Majesty is allied to lowliness, power to weakness, that which is mortal to that which is eternal … an inviolable nature to a passible nature … The true God is born in the integral and perfect nature of a true man, entirely with all that is His, entirely, too, with all that is ours.

Having worked to order the Church in the East, the Western Empire was now under threat. For Attila the Hun was raging his way down through Europe, arriving with his army in Italy, threatening Rome. St. Leo met with the barbarian and sought an agreement, whereby the Hun and his army retreated.

Leoattila-Raphael.jpg

The Meeting of Leo the Great and Attila by Raphael.

Tradition has it that Attila withdrew, in awe of this great Pontiff. For he apparently witnessed a vision, where Saints Peter and Paul stood one either side of St. Leo.

As Attila began his return journey northwards, he was suddenly taken ill and died. So aggrieved was his wife, that she sent word to the African king, Geiseric the Vandal, to avenge her husband’s death. Geiseric responded, coming to Rome with an army. St. Leo once more sought to resolve the conflict himself and met with Geiseric. This time, the result was less favourable and the Vandal looted the city, taking hostages, yet refrained from burning and killing.

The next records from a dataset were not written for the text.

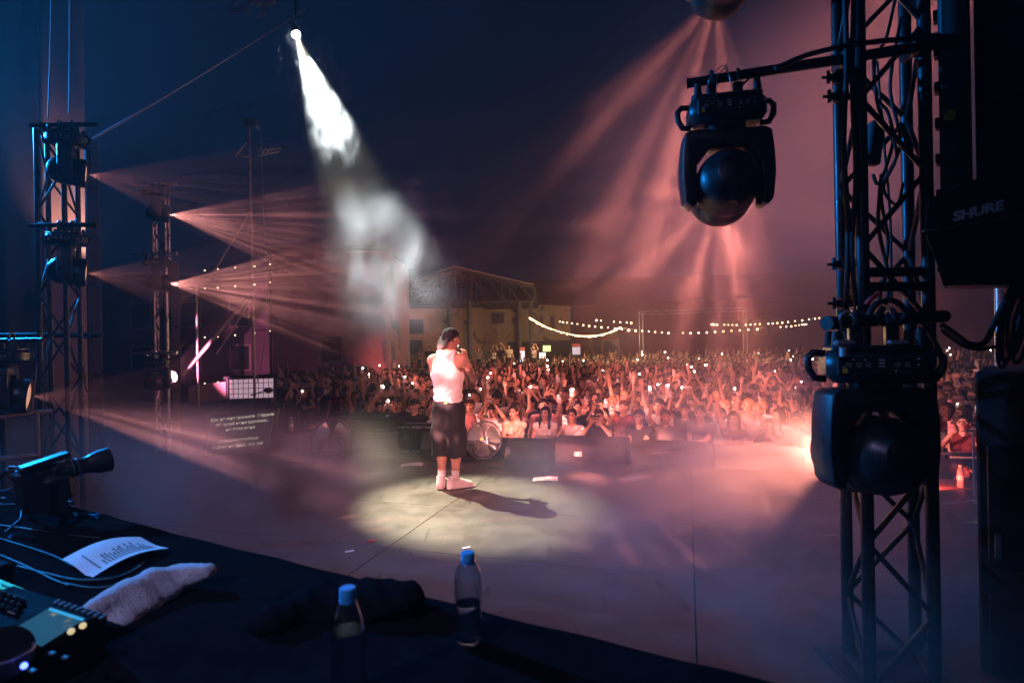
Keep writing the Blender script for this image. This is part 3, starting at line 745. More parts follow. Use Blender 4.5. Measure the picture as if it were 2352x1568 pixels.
for (row, uu, vv, w, px_) in near:
    i = cnt_in.get(row, 0); cnt_in[row] = i + 1
    pose = front_pose[i % len(front_pose)] if row == 1 else rr.choice(pos_l)
    fem = rr.random() < .55; hair = rr.choice(['long', 'long', 'long', 'bun']) if fem else rr.choice(['short', 'short', 'short', 'cap'])
    hn, hc = rr.choice(HAIRCOL); tn, tcol = rr.choice(TOPS); sc = rr.uniform(.95, 1.06) if not fem else rr.uniform(.90, 1.0)
    iscap = False
    if row == 1 and 1385 < px_ < 1450 and capman is None:
        pose, fem, hair, hc, tn, tcol, sc, iscap = 'lean', False, 'cap', (.02, .008, .01), 'white top', (.72, .68, .62), 1.04, True
    face_to = (Vector((rr.uniform(-1.2, .6), 6.4, 0)) - w); rz = math.atan2(face_to.y, face_to.x) + math.pi / 2 + rr.uniform(-.22, .22)
    if row == 1: rz = rz * .5 + .5 * SA
    hd = {'long': 'long ' + hn.replace('-haired', '') + ' hair', 'bun': 'tied-up hair', 'short': 'short ' + hn.replace('-haired', '') + ' hair', 'cap': 'a cap'}[hair]
    where = '%s from left, %s' % (ordw(i), 'at the barrier' if row == 1 else 'crowd row ' + CARD[row])
    label = 'person with %s, %s, %s' % (hd, tn, where)
    if iscap: label = 'person in lettered dark cap and white shirt leaning folded arms on the barrier'
    pr_ = person(w, rz, pose, fem, hair, hc, tcol, sc, label)
    if iscap: capman = (pr_, sc)
    if POSES[pose][2]:
        fl = rr.random() < (.12 if row < 4 else .2)
        phone(pr_, pose, fl, 'phone%s held by the person %s' % (' with its torch lit' if fl else '', where), rz, sc, w, rr.choice([(.03, .03, .035), (.5, .45, .45), (.7, .68, .65), (.55, .3, .3), (.02, .02, .03)]))
# late-comers on the terrace in front of the hall
for k, (px_, pose, fem, hair, tcol, txt) in enumerate([(965, 'down', True, 'long', (.5, .42, .4), 'person in pale dress'), (985, 'down', False, 'short', (.02, .02, .03), 'broad person in black'), (1003, 'down', False, 'short', (.03, .03, .03), 'taller person in dark shirt'),
      (1098, 'two_high', False, 'short', (.45, .4, .38), 'person in grey shirt filming'), (1133, 'two_high', True, 'long', (.6, .5, .45), 'slim person in white top filming'), (1150, 'heart', False, 'short', (.03, .03, .05), 'person in black with raised arms'), (1168, 'down', False, 'short', (.5, .4, .38), 'stocky person in pale shirt'), (1226, 'two_high', False, 'short', (.4, .3, .3), 'person filming beside the lit fridge')]):
    w = P(px_, 800, 33.6); w.z = GZ + .84
    person(w, rr.uniform(-.3, .3), pose, fem, hair, (.02, .012, .01), tcol, rr.uniform(.96, 1.05), '%s standing on the terrace before the hall, %s from left' % (txt, ordw(k)), 'latecomers standing on the terrace')
# the far crowd reads as one mass
lows = []
for pn in ('two_face', 'one_high', 'down', 'two_face', 'up_one', 'down', 'down', 'down'):
    s = SDF((-.6, -.6, .85), (.6, .3, 2.2), .04)
    s.cone((0, 0, .8), (0, 0, 1.3), .15, .15, .03, 1, (1.1, .8, 1)); s.cone((-.13, 0, 1.36), (.13, 0, 1.36), .075, .075, .06, 1)
    s.ell((0, -.03, 1.58), (.075, .09, .11), .02, 0); s.ell((0, .015, 1.645), (.095, .108, .085), .0, 2); s.ell((0, .04, 1.58), (.095, .085, .11), .0, 2); s.cone((0, .05, 1.55), (0, .07, 1.35), .075, .055, .02, 2)
    for x in (-1, 1):
        wr, pole = POSES[pn][0][x][:2]; sh = Vector((x * .17, 0, 1.37)); el, wr = ik(sh, wr, .275, .245, pole)
        s.cone(sh, el, .05, .045, .02, 1); s.cone(el, wr, .043, .042, .01, 0); s.cone(wr, wr + Vector((0, 0, .12 if wr.z > 1.3 else -.1)), .045, .04, .01, 0)
    lows.append(skin_of(s))
fv, ff, fm_ = [], [], []; nb = 0
fl_mb = MB()
for (row, uu, vv, w, px_) in far:
    lo_ = rr.choice(lows); a = rr.uniform(-.4, .4) + math.atan2(-w.x, w.y) * -1; sc = rr.uniform(.92, 1.06)
    R = np.array(rotm(0, 0, a).to_3x3()) * sc
    fv.append(lo_.v @ R.T + np.array(w)); ff.append(lo_.f + nb); nb += len(lo_.v)
    c = rr.choice([3, 3, 4, 5, 3, 4]); fm_.append(np.choose(lo_.m, [0, c, 6]))
    if rr.random() < .035: fl_mb.ball(w + Vector((rr.uniform(-.2, .2), -.3, rr.uniform(1.6, 2.0))), rr.uniform(.02, .034), 6)
sk = Skin(np.vstack(fv), np.vstack(ff), np.concatenate(fm_))
farc = link('far_crowd', sk.mesh('far_crowd', [skin_m, skin_m, skin_m, mat('far_black_cloth', (.015, .015, .018), .9), mat('far_grey_cloth', (.12, .11, .11), .9), mat('far_white_cloth', (.5, .47, .45), .9), mat('far_hair', (.02, .013, .01), .7)]))
props(farc, 'dense mass of people filling the yard behind the nearer rows', 'crowd', kind='stuff')
flo = fl_mb.build('phone_light', flash_m, farc); props(flo, kind='stuff')
# ================================================================== the performer (seen from behind, mic at the mouth)
def sn(a): return np.sin(a)
perf_base = G(1033, 1119)
PR = math.radians(166)
HP = Matrix.Translation((-.035, -.035, 1.735)) @ rotm(.08, .0, -.50)
def torso(s, e, mi):
    s.cone((-.055, .0, 1.0), (.055, .0, 1.0), .105 + e, .105 + e, .03, mi, (1, .82, 1))
    s.cone((-.055, .005, 1.13), (.055, .005, 1.13), .098 + e, .098 + e, .08, mi, (1, .82, 1))
    s.cone((-.085, .005, 1.32), (.085, .005, 1.32), .112 + e, .112 + e, .10, mi, (1, .85, 1))
    s.cone((-.125, .02, 1.455), (.125, .02, 1.455), .078 + e, .078 + e, .07, mi, (1, .95, 1))
    for x in (-1, 1):
        s.cone((x * .14, .025, 1.515), (x * .035, .015, 1.60), .042 + e, .05 + e, .04, mi)
        s.ell((x * .075, .065, 1.42), (.075, .05, .09), .05, mi)
ARMP = {-1: (Vector((-.19, .01, 1.495)), Vector((-.27, -.10, 1.255)), Vector((-.165, -.17, 1.505))), 1: (Vector((.185, -.005, 1.49)), Vector((.235, -.21, 1.30)), Vector((.0, -.235, 1.475)))}
s = SDF((-.42, -.42, .02), (.42, .26, 1.72), .0095)
torso(s, 0, 0)
s.cone((0, .015, 1.55), (-.025, -.01, 1.68), .062, .058, .04)
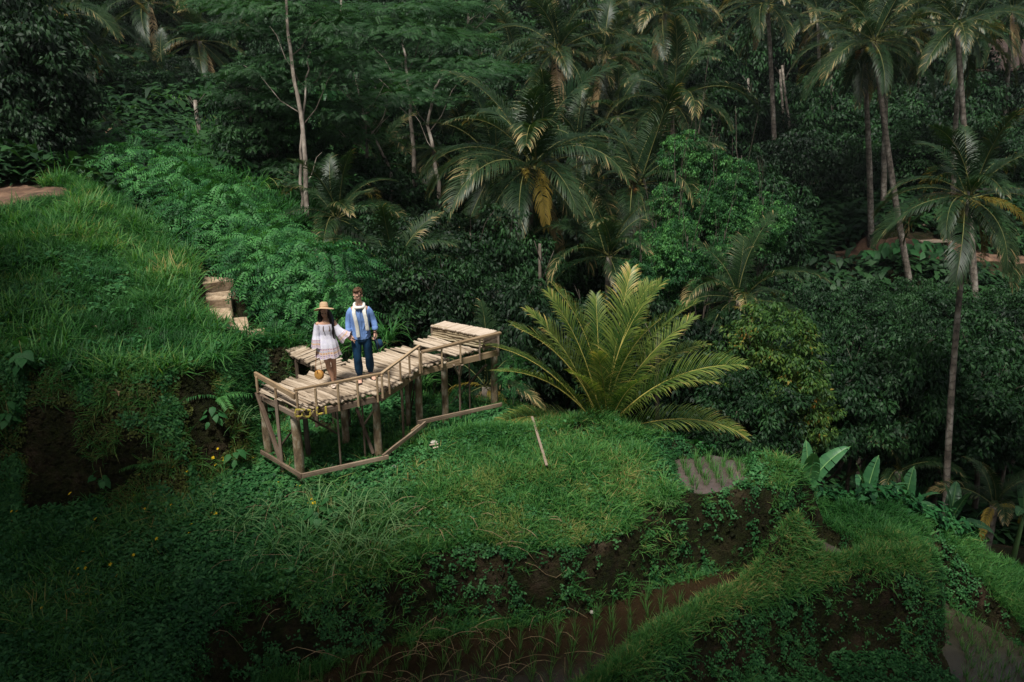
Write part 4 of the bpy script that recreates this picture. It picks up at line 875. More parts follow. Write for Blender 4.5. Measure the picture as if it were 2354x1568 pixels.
# bare pale trunks among the far trees
for i, (u0, v0, u1, v1, d, lab) in enumerate(((1842, 270, 1800, 150, 55, 'pale leaning trunk in the dark forest right of centre'), (1825, 250, 1795, 160, 56, 'thin pale trunk beside the leaning one in the dark forest'), (1928, 275, 1912, 110, 56, 'straight grey trunk in the dark forest left of the tall palm'),
        (1738, 235, 1722, 180, 58, 'short broken white trunk in the dark forest'), (783, 100, 786, -10, 60, 'straight pale trunk at the top left of centre'), (515, 60, 520, -10, 60, 'thin pale trunk above the grassy slope at the top left'), (300, 95, 305, -10, 55, 'slender brown trunk at the top left'), (450, 290, 452, 230, 36, 'thin white sapling trunk on the left slope'),
        (1522, 990, 1518, 760, 19.5, 'thin dark trunk right behind the big young palm'), (1250, 880, 1245, 560, 27, 'slender trunk behind the left fronds of the young palm'))):
    a, b_ = at(u0, v0, d), at(u1, v1, d); a.z = min(a.z, Hs(a.x, a.y)) - .2; rr = .09 if d > 30 else .06; t = empty('tree_trunk', a)
    tag(t, lab, 'tree'); dd = b_ - a; link('trunk', tube_mesh('trunk', [tuple(dd * s + Vector((.06 * math.sin(s * 5), 0, 0))) for s in np.linspace(0, 1, 7)], np.linspace(rr * 1.2, rr * .8, 7), M[('palebark' if u0 < 1000 else 'palmbark') if d > 30 else 'darkbark'], 7), t)
    if v1 > 0:
        for j in range(3): link('twig', tube_mesh('twig', [tuple(dd * (.8 + .06 * j)), tuple(dd * (.9 + .04 * j) + Vector((random.uniform(-.5, .5), random.uniform(-.3, .3), .3)))], [.02, .008], M['darkbark'], 4), t)
# ------------------------------------------------------------------ tall feathery trees on pale trunks
def feather_tree(foot, pts, r0, label, crowns, branches=(), seed=0):
    foot = Vector(foot); t = empty('feathery_tree', foot); tag(t, label, 'tree', 'tall feathery trees')
    P = [Vector((0, 0, -.4))] + [p - foot for p in pts]; Q = []
    for a, b_ in zip(P[:-1], P[1:]): Q += [tuple(a.lerp(b_, s)) for s in (0, .25, .5, .75)]
    Q.append(tuple(P[-1])); Q = np.array(Q); Q[1:, :2] += np.random.default_rng(seed).normal(size=(len(Q) - 1, 2)) * .03
    link('trunk', tube_mesh('trunk', Q, np.linspace(r0, r0 * .35, len(Q)), M['palebark'], 9), t)
    for i, (u0, v0, u1, v1, d0, d1) in enumerate(branches):
        a, b_ = at(u0, v0, d0) - foot, at(u1, v1, d1) - foot; m1 = a.lerp(b_, .35) + Vector((0, 0, -.15)); m2 = a.lerp(b_, .7) + Vector((0, 0, .12))
        link('branch', tube_mesh('branch', [tuple(a), tuple(m1), tuple(m2), tuple(b_)], [r0 * .26, r0 * .18, r0 * .12, r0 * .06], M['darkbark' if i % 2 else 'palebark'], 6), t)
    for i, (u, v, d, sx, sz) in enumerate(crowns):
        link('crown', CROWN['feather'][(i + seed) % 4], t, tuple(at(u, v, d + (1.5 * sx if i % 3 else .5)) - foot), (random.uniform(-.1, .1), random.uniform(-.1, .1), random.uniform(0, 6)), (sx, sx, sz))
f1 = at(705, 537, 28); f1.z = Hs(f1.x, f1.y)
feather_tree(f1, [at(697, 300, 28), at(672, 150, 28), at(655, 0, 28), at(650, -90, 28)], .085, 'tallest pale trunked feathery tree standing left of centre', [(640, 20, 28, .8, .8), (560, 70, 28.5, .75, .7), (760, 60, 28, .8, .7), (700, 130, 29, .7, .6), (600, 165, 28, .6, .6), (800, 150, 29, .7, .6), (560, 10, 30, .8, .7), (690, -60, 28, .9, .8)],
    [(690, 260, 560, 150, 28, 28.5), (668, 130, 740, 40, 28, 28), (675, 160, 620, 60, 28, 28), (695, 290, 780, 150, 28, 29), (700, 420, 740, 350, 28, 28.5)], 1)
f2 = at(697, 520, 28.4); f2.z = Hs(f2.x, f2.y)
feather_tree(f2, [at(690, 420, 28.4), at(692, 320, 28.4), at(702, 200, 28.6), at(712, 120, 29)], .06, 'thinner pale trunk twined beside the tallest feathery tree', [(730, 190, 29, .6, .55), (650, 230, 28.5, .5, .5), (770, 240, 29.5, .6, .5)], [(702, 200, 650, 120, 28.6, 28.6), (705, 200, 770, 130, 28.6, 29)], 2)
f3 = at(958, 512, 38); f3.z = Hs(f3.x, f3.y)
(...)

With Chalcedon and the threat of invasion behind him, St. Leo was left to rebuild Rome after the Vandal’s plunder and free his captured citizens. He then continued his work of further consolidating papal primacy, raising Rome’s standing over and above the other major Sees of Christendom.

For him, this was not about worldly power. It was about lifting Holy Church and her mystical body, his flock, to join with its Head, Christ Himself. In other words, Christendom, as he saw it, needed to become a true reflection of the Heavenly Kingdom, in order to fulfil her true mission. Holy Church must therefore be an expression of eternity, guiding Her members away from earthly distractions and temptations. As Sovereign Pontiff, his duty was to steer Christendom in this direction.

And his path of action was clear. He would encourage each member of his entrusted flock to embrace the blessed poverty of spirit. So he fervently preached on the practice of alms giving and holy fasting, which humble the person, bringing them deeper into union with Jesus Christ, Whom we must all imitate and follow. He also emphasised the importance of giving due honour and thanksgiving to God, for without Him, we receive nothing.

St. Leo apparently spent many hours praying before the tomb of St. Peter, imploring the aid of the Prince of the Apostles. And when he died on November 10th, 461, his body was laid in the Church of St. Peter in Rome. He received his title as Doctor of the Church, from Pope Benedict XIV, in 1754.

But it was his zeal in pronouncing the true Doctrine on the Incarnation of Jesus Christ, along with his allegiance to his duty as Father of all Christendom, whereby he established Rome as the seat of power and authority within the whole Christian world, as well as protecting Rome from invasion that he became known as St. Leo the Great. All the while, aiming to humble himself and his entrusted flock, by following the very footsteps trodden by the God-man Himself.

Pope St. Leo the Great, pray for Holy Church.

Pope St. Leo the Great, pray for the Papacy.

Pope St. Leo the Great, pray for the Holy Father.

Pope St. Leo the Great, pray for us.